The problem that the bookmakers have is that they are all essentially selling the same product while competing for a finite number of punting dollars. In a world of smartphones, their competitors are only ever a click away, so they need to offer something to stand out from the crowd, in the hope that you will open an account and give them all your money.
That’s what they want, mind you. But what if there was a way to turn these offers into an almost risk free opportunity to profit?
Take this typical example offered by a number of books at various times during the AFL season: money back up to $50 on AFL head to head bets if your team leads at the end of a quarter but loses.

For the sake of this example, let’s assume that two bookies have this offer running and that there is a real coin flip of a game this round where two teams are about even chances to win, paying $1.90 each.
If we played this how the bookies intended, and just backed one team to win we’d be risking $50 to possibly win $45 ($50 x 1.90 = $95).
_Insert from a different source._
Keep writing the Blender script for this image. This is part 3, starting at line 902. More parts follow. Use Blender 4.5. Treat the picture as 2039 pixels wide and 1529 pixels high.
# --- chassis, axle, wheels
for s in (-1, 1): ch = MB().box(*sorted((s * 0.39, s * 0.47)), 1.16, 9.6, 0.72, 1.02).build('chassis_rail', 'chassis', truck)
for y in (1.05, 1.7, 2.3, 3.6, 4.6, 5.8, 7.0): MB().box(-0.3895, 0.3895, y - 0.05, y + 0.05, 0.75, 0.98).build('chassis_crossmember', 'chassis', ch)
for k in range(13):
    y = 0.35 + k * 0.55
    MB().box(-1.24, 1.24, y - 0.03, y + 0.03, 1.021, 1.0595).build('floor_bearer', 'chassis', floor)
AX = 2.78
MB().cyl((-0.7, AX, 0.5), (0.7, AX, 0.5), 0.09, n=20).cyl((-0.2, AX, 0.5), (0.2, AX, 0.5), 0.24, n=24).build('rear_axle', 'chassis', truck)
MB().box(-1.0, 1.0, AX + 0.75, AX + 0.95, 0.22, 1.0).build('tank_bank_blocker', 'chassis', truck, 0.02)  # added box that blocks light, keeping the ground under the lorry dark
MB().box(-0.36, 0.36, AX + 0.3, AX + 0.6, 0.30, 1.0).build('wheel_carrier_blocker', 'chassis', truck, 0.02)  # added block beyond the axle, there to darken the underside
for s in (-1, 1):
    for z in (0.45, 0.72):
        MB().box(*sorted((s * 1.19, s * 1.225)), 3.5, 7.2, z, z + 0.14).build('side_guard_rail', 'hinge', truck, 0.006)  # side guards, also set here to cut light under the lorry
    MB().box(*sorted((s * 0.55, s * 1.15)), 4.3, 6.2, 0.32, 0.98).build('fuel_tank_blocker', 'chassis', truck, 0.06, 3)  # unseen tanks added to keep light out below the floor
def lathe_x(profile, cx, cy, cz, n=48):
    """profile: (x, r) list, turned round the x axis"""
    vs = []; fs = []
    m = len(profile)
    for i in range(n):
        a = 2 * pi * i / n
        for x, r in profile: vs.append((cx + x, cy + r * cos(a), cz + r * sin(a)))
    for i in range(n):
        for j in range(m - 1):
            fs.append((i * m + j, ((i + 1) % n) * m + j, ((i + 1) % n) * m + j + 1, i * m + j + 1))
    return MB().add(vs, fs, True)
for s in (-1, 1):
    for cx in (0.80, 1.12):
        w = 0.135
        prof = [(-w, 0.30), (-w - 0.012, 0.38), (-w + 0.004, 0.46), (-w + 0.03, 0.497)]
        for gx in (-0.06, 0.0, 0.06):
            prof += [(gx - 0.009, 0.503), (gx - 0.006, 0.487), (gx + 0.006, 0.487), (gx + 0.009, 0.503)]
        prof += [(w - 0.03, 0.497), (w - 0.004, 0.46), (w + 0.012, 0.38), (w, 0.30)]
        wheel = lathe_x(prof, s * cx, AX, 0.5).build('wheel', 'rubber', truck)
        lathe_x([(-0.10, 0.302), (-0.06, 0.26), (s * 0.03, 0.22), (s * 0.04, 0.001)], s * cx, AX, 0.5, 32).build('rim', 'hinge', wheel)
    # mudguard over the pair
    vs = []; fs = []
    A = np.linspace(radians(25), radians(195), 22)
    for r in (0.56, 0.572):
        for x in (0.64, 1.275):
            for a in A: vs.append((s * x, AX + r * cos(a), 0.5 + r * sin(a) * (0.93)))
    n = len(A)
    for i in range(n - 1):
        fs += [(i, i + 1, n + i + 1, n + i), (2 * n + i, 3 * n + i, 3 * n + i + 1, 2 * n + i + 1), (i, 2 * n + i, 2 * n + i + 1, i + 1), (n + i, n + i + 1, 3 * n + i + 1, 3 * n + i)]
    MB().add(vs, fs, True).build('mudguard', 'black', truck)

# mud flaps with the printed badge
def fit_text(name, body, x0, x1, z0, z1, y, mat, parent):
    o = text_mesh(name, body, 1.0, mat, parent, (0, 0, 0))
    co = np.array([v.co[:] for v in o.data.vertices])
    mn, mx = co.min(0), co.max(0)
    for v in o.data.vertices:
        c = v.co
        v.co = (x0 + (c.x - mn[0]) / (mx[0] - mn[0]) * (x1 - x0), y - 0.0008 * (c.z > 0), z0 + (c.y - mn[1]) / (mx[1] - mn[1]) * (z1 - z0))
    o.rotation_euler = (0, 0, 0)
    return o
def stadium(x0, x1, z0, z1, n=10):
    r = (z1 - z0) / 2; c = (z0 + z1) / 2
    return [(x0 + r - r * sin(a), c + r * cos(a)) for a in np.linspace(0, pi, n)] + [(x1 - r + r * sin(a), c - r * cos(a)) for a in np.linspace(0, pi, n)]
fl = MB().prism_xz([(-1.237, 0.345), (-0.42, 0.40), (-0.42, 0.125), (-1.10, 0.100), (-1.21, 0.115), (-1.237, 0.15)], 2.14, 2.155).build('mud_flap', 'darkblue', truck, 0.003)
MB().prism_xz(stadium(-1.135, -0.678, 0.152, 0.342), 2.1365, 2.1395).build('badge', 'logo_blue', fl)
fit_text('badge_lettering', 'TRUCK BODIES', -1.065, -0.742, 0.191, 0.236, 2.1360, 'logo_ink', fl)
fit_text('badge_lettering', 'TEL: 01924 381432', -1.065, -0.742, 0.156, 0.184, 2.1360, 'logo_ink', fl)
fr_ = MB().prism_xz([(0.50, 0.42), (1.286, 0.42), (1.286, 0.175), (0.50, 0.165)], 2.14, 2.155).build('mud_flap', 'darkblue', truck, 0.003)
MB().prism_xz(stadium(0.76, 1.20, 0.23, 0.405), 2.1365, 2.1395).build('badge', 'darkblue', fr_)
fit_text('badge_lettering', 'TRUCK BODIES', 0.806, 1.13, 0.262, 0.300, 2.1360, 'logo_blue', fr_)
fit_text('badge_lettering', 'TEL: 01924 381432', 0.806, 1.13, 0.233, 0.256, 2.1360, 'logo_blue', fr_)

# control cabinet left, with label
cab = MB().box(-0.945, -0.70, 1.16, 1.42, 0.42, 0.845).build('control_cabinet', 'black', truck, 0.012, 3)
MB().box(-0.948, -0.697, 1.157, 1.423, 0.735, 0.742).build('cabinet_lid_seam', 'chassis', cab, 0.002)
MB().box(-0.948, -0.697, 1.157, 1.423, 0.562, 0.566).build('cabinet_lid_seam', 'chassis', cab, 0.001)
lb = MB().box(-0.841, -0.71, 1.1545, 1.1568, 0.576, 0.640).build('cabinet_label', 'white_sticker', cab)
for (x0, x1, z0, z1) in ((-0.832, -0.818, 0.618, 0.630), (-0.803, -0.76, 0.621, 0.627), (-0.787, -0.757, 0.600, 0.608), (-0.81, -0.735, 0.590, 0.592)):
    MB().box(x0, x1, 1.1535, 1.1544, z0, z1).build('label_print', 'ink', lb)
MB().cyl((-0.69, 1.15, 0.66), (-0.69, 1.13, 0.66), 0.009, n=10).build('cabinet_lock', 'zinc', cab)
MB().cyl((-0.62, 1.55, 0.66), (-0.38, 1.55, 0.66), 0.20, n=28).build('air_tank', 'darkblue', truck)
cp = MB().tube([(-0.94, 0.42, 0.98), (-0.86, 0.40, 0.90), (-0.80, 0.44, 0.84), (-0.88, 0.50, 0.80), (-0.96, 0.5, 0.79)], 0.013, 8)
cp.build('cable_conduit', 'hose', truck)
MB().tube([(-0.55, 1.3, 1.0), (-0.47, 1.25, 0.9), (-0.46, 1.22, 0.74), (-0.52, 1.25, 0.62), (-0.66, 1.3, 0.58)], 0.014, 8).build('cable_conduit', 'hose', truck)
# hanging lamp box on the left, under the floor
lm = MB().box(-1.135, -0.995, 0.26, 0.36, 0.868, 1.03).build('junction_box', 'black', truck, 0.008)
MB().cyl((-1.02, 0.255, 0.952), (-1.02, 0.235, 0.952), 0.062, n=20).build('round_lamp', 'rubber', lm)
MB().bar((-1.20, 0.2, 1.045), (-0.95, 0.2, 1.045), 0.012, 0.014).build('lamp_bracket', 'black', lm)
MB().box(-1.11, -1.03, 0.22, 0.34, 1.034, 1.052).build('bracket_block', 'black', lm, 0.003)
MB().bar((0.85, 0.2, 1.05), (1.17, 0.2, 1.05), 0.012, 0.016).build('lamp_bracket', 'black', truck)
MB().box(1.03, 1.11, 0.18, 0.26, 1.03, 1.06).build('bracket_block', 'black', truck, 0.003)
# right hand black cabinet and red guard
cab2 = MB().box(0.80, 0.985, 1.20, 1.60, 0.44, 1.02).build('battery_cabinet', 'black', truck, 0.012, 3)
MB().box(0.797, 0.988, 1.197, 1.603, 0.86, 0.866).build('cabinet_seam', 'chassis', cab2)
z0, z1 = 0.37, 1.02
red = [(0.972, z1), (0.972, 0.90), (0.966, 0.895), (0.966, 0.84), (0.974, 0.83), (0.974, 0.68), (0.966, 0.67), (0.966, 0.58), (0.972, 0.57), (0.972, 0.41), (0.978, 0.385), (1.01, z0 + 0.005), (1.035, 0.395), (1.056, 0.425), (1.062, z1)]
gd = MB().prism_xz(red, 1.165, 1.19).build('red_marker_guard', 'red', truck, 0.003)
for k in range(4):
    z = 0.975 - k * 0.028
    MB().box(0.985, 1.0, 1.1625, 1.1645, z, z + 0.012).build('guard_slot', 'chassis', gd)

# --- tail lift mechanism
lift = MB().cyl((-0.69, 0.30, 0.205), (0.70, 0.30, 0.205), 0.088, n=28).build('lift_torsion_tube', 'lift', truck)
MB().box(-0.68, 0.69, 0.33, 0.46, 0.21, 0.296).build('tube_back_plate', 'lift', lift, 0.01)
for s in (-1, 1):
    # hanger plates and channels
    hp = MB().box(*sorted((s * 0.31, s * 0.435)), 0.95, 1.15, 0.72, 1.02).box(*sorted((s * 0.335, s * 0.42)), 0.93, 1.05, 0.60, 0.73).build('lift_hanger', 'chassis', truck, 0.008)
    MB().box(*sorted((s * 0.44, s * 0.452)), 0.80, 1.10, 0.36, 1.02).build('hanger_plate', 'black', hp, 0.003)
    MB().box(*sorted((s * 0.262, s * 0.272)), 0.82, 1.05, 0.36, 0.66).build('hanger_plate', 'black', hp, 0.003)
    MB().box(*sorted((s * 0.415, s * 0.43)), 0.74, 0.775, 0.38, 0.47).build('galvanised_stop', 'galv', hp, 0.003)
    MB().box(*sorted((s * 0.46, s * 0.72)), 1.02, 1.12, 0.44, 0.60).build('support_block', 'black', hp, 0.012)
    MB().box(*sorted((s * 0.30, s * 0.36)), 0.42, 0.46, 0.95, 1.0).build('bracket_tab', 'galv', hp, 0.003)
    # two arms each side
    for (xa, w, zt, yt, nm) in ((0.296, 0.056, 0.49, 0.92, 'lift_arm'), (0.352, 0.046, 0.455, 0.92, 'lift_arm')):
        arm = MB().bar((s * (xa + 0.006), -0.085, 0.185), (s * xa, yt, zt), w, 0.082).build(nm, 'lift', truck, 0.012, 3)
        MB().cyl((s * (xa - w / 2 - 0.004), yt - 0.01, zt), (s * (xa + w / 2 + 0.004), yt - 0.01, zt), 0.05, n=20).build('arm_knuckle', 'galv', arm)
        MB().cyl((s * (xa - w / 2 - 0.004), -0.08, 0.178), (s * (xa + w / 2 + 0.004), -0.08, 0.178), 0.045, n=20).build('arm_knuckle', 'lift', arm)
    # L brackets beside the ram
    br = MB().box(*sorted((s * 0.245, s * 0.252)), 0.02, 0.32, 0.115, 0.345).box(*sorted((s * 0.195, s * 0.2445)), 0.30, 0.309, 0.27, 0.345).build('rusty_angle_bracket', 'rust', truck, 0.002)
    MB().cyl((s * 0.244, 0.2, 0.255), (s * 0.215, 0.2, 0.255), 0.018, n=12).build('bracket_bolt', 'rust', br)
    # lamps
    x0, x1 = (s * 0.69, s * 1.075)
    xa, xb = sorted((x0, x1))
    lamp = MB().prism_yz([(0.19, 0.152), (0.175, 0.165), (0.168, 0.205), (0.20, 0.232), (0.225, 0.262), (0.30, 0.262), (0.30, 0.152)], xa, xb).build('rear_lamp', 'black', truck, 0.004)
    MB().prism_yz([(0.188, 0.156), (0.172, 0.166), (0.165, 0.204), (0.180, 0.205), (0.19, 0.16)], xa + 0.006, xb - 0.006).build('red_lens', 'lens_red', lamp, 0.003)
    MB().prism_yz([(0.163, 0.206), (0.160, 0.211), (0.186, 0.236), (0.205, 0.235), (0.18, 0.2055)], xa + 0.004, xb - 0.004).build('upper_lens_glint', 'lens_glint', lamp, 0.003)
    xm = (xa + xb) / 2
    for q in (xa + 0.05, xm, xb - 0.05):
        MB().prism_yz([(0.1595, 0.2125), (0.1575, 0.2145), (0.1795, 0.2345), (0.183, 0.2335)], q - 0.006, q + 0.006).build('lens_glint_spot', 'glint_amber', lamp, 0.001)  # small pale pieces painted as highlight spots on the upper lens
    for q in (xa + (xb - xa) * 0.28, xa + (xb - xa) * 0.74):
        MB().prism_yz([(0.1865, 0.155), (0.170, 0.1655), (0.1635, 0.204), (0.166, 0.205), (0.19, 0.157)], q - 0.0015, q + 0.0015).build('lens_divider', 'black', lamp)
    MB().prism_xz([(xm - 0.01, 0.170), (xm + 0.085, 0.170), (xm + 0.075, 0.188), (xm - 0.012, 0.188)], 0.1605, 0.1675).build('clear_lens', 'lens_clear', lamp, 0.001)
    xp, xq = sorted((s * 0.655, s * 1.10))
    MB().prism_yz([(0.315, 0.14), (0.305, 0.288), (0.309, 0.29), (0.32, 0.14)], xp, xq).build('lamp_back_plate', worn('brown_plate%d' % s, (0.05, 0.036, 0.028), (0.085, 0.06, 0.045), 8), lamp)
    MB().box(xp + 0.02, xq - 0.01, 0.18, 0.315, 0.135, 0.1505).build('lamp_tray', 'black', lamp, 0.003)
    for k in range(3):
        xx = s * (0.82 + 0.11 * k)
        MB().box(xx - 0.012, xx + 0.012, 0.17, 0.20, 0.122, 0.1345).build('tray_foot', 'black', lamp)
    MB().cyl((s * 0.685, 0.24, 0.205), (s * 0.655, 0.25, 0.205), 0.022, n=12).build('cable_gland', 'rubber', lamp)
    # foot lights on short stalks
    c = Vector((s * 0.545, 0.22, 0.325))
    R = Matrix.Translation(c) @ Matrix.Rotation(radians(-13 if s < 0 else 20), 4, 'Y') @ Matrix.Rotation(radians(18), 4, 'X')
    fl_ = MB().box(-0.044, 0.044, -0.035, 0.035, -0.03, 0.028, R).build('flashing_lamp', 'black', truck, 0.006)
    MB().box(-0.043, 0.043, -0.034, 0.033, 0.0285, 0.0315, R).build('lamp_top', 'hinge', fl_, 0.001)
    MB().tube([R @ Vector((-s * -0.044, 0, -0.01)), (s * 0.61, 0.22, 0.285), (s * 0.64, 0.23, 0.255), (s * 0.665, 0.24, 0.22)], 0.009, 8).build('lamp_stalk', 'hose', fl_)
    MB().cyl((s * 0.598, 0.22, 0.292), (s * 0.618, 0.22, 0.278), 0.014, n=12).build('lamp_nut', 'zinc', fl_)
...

If the bet loses we’d maybe get our money back, but there’s also the chance of losing our $50.
But here’s a better strategy: how about we back both teams with different bookies offering this promotion, in the hope of hitting the promotional refund. $50 on Team A at Bookie A, and $50 on Team B at Bookie B. With these two bets, we’ve paid out $100, and one of our bets will win, returning $95, while the other will lose.
So we’re guaranteed to lose $5 no matter who wins. **
Why would we want a guaranteed loss? Well, what we’re hoping for is that the losing team will have led at the end of a quarter, in which case our losing bet will be refunded, resulting in an overall profit of $45, all for just $5 risk.
Instead of placing a $50 bet at odds of $1.90 that a particular team will win, we’ve effectively placed a $5 bet that the losing team will lead at a break, at odds of $10 (the $5 we risked, plus the $45 profit means an effective return of $50 on our synthetic $5 bet).
How likely is it that a team will lead at the end of a quarter and go on to lose? Well, to answer that we can use the data available at afltables.com and a data scaping tool to get the quarter by quarter breakdown of every AFL game since 2000. It turns out that this happens in about 40% of games:
So the “true” odds of our $5 bet on a 40% chance should be 1 / 0.4 = $2.50. As we’re effectively getting $10 that’s clearly massive value (we only need one in every 10 bets to succeed just to break even).
Now, not all offers are quite as good as this one (as you can see from those stats the offer of a refund if your team leads at half time or at 3/4 time still represents value, but will hit much less frequently), but the basic idea holds: back all the outcomes, across multiple books with promotional offers, for the smallest risk possible, and you can’t lose.
** Yes, so there is also the rare chance that the match may end in a draw; in this case most Aussie bookies pay out using the dead heat rule, in which case the loss will be about the same.